Image Credit: Kinsey Clarke
I was 22 years old when I walked into a BDSM rope workshop one night in downtown Toronto, and I’ve been hooked ever since.
Rope, also known as Restraint or Shibari, is the erotic art of decoratively tying and/or rigging a body for sensuality, vulnerability, and strength. When I started four years ago, I practiced almost religiously: watching daily YouTube tutorials, purchasing my own ropes, and creating intricate harnesses on my friends and then-wife while letting them practice their ropes on me. Rope became my outlet to feel sexy and self-assured.
BDSM is rooted in pleasure, but rope gave me a sense of trust, structure, detail orientation, and creativity that I felt I lacked in my life. It became a way for me to practice hard boundaries and patience when life felt unpredictable.
But gradually, I stopped practicing. I moved back to my hometown of Detroit, a city where kink communities barely exist, and kink-related art is generally frowned upon and relegated to an event in an industrial part of the city off a highway once a year for Valentine’s Day. In dating, I’d mention my interest to potentials in conversation and was subsequently shot down and shamed.
That changed when I visited New York City for a first date this past Sweetest Day and was gifted Lucy Davidson’s step-by-step guide 40 Knots And How To Tie Them. It’s perfect for novice rope enthusiasts and offers instructional advice on the different types of rope available, terms and techniques, safety information, and illustrations to guide you through the process of -- pardon the pun -- learning the ropes.
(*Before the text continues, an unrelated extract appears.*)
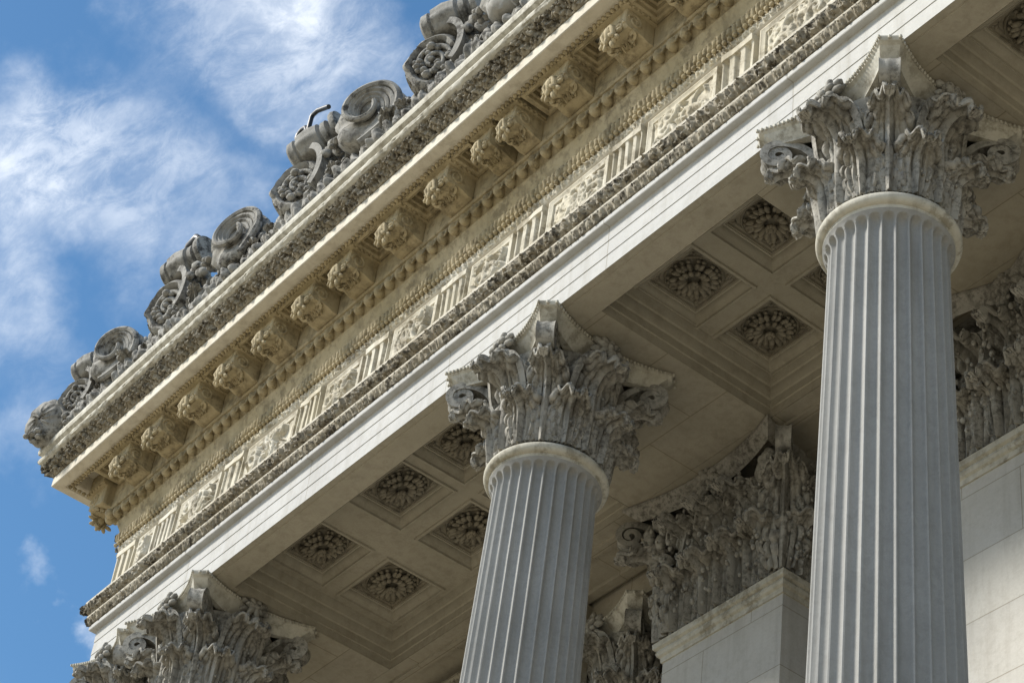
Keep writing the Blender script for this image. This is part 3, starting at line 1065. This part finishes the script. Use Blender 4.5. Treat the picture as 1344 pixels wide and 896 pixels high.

“There’s something quite magical about taking a length of rope and transforming it into something that you can use or display around the home,” Davidson says in the book’s introduction. “Knots are an accessible craft,” she says, “Requiring no materials beyond rope.” She’s right: using her instructions, I created a set of recreational handcuffs in three simple steps. As I practiced the handcuffs, the excitement I experienced four years ago came back. The magic Davidson described was palpable as I knotted a single piece of black cotton rope into a playful restraint in under two minutes.
I’m reacquainting myself with rope, and kink, in a way I haven’t been able to explore in some time. My goal in reading Davidson’s book is to learn how to tie knots, but also to remind myself that I’m structured and sexy without it. It adds to who I am and offers important life lessons, but I make the rope, not the other way around.
I’d like to get back to where I was before I stopped, but I’m in no rush. Practice makes perfect. For now, I’m starting simple and going step by step.